Internet outages raise terror fears

Fiona Chau  |   March 10, 2008
Telecom Asia

The security of international submarine cable networks has been called into question once again after cable cuts in the Mediterranean Sea severely disrupted internet and phone services between Europe, the Middle East and South Asia.

In a dubious coincidence, four separate undersea cables - including the Flag Europe-Asia and the SeaMeWe-4 cables (owned by a consortium of 15 cable carriers) - were cut within the same week in late January and early February.

According to TeleGeography Research, the damage to FEA and SeaMeWe-4 were the most significant because the two cables, with 620 Gbps in capacity, are the prime direct links between Europe, the Middle East and South Asia. The outage on these two systems reduced the capacity between Europe and Middle East by 76%.

The outages were less severe than the devastating cable breakdowns caused by the Taiwan earthquake in December 2006, which snapped seven undersea cables serving Asia. However, the damage raises increased concerns about the threat of sabotage of submarine cable systems, which carry over 95% of the world's cross-border internet and telephone traffic.

It has not been made clear what caused some of the cable breaks and whether the separate events were related. There has been speculation that so many cable cuts over such a short period were too much of a coincidence and that sabotage must have been involved. This came as an AFP newswire report quoted an ITU official as saying that the damage could have been due to an act of sabotage.

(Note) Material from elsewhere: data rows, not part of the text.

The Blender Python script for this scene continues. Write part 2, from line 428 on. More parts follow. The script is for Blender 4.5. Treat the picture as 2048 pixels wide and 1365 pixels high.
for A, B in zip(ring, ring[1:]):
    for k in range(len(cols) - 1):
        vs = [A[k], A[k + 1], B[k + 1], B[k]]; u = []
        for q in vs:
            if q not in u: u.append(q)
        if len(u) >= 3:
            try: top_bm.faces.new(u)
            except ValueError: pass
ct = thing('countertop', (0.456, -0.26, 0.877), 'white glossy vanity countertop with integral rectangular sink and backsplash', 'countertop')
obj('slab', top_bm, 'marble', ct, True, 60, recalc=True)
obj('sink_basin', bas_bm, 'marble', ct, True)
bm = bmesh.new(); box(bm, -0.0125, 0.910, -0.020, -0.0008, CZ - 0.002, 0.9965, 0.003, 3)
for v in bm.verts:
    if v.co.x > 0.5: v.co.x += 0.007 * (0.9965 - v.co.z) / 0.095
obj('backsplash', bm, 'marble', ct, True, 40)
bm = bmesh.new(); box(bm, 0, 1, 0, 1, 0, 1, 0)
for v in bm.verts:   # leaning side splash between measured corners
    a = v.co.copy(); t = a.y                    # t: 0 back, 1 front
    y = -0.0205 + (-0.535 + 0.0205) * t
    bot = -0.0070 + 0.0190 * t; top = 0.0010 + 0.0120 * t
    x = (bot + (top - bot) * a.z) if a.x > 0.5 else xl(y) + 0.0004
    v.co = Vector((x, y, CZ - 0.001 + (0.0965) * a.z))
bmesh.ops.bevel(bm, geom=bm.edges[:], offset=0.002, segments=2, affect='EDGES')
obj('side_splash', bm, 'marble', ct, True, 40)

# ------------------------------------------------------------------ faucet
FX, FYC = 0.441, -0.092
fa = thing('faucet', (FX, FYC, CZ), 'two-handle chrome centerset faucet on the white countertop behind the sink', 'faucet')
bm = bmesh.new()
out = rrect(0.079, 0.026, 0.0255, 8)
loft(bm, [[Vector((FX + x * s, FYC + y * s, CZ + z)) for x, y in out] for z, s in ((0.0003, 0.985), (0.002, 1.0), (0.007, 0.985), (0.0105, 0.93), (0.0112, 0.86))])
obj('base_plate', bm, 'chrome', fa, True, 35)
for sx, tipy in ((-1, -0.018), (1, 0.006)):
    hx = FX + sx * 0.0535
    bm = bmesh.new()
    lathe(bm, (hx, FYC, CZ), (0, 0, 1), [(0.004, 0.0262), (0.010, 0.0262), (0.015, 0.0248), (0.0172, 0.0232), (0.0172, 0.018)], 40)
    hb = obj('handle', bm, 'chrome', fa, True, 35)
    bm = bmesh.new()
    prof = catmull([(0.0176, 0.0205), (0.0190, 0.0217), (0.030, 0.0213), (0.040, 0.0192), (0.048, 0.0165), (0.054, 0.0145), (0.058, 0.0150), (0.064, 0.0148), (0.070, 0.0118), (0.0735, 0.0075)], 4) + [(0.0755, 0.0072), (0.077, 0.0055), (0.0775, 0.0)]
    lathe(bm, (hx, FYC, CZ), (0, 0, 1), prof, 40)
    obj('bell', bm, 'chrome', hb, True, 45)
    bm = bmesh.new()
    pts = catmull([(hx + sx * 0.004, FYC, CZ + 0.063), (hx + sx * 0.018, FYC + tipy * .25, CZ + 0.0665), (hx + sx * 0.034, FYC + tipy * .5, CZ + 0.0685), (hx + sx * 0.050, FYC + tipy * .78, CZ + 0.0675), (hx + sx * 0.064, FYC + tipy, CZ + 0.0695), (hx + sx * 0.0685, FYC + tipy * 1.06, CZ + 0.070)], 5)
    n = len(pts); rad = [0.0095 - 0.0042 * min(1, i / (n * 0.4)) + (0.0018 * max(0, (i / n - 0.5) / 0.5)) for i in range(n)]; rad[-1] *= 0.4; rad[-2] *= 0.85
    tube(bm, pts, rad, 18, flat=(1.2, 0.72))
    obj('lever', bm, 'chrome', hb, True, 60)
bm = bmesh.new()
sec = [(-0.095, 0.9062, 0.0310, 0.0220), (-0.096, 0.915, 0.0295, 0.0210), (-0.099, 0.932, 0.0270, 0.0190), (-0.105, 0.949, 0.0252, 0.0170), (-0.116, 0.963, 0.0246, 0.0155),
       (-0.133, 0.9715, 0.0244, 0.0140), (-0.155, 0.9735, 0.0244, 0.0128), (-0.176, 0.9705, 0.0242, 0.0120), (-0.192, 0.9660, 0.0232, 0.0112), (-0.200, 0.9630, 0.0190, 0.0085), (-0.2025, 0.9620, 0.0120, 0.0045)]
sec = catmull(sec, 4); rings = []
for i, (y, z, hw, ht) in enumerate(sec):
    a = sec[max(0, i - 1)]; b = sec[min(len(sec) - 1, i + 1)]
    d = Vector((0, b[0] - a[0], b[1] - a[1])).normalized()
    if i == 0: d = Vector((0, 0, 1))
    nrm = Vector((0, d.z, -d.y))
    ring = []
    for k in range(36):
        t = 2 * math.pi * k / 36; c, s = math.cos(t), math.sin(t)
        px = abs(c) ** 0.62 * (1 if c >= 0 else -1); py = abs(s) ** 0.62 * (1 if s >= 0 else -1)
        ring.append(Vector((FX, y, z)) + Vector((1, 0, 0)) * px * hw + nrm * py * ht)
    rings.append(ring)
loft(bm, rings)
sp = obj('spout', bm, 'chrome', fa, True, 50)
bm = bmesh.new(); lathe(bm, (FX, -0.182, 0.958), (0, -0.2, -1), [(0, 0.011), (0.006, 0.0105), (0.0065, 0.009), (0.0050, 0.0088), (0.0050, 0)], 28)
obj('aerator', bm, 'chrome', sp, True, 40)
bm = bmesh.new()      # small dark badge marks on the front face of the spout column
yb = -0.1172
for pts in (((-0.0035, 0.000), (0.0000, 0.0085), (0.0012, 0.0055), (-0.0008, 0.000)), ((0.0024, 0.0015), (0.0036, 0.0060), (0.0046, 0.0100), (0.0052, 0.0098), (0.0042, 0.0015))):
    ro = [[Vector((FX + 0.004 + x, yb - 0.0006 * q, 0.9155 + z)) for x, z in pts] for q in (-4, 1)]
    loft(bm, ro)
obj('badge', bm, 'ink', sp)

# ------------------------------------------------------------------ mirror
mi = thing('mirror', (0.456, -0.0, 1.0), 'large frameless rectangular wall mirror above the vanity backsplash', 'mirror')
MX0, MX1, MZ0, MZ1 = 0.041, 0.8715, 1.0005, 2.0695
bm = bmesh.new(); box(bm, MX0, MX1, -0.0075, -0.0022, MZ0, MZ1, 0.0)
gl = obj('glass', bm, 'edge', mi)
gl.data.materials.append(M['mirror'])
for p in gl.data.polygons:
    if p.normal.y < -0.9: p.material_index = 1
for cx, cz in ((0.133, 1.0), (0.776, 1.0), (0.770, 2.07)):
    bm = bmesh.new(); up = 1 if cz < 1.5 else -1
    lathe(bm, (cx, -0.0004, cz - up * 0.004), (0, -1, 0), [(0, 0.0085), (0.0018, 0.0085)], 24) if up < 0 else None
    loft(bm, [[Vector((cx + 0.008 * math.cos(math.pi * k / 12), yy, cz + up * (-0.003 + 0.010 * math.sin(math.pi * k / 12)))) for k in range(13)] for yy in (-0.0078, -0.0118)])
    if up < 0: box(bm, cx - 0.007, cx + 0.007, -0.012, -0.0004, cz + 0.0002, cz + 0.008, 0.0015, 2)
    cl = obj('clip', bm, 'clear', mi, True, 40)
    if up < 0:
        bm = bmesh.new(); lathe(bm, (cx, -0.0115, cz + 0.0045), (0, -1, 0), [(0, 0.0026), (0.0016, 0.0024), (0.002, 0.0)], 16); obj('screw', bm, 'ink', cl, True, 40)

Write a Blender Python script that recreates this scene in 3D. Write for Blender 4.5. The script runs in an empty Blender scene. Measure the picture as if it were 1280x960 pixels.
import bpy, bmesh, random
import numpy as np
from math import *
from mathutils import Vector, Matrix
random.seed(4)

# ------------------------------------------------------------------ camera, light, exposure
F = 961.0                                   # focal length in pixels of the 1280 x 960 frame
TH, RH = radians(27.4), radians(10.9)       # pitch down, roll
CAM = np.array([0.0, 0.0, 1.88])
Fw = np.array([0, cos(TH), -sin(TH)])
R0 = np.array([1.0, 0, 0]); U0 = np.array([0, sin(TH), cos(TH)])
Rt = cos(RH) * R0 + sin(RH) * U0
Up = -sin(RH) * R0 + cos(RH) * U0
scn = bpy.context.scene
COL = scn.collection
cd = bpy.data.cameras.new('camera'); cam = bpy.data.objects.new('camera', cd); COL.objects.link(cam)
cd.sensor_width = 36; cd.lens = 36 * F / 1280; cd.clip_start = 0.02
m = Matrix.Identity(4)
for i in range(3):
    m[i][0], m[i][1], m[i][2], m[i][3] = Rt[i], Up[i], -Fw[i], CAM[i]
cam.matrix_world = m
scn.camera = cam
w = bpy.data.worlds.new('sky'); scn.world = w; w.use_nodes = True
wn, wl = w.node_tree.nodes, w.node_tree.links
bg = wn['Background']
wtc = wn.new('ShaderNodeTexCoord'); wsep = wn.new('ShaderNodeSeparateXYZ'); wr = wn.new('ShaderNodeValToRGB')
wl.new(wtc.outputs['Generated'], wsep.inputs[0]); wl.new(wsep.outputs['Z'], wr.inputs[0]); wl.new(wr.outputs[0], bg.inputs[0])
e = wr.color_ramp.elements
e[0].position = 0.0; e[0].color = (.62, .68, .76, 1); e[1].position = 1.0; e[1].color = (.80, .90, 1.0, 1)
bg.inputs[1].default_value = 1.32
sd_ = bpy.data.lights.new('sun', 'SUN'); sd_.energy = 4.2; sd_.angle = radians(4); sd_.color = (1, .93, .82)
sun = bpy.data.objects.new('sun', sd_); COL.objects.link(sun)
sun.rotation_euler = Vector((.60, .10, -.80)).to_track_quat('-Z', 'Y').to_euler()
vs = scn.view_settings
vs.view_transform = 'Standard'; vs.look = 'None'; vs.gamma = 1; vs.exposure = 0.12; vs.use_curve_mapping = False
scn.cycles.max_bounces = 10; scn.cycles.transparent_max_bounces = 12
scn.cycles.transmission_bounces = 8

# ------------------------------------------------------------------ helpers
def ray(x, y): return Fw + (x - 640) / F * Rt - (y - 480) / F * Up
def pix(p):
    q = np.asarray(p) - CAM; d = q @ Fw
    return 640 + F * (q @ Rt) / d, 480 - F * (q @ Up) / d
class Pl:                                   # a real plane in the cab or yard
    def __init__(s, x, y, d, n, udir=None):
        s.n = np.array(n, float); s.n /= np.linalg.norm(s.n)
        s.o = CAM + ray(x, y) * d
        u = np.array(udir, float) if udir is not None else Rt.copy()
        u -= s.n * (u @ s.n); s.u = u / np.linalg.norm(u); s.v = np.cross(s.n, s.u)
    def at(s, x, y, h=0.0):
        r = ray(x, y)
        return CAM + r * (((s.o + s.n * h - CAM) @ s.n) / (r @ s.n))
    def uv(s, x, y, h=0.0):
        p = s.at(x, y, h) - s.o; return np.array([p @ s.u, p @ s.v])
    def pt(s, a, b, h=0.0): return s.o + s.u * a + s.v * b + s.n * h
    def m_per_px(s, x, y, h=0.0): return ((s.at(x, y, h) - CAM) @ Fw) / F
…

'We do not want to pre-empt the results of ongoing investigations, but we do not rule out that a deliberate act of sabotage caused the damage to the undersea cables,' said Sami Al-Murshed, the UN agency's head of development. 'Some experts doubt the prevailing view that the cables were cut by accident, especially as the cables lie at great depths under the sea and are not passed over by ships.'

While Reliance Flag, formerly Flag Telecom, revealed that the cut to its Falcon Cable was caused by an abandoned ship anchor, mystery shrouds what caused the other three reported damage.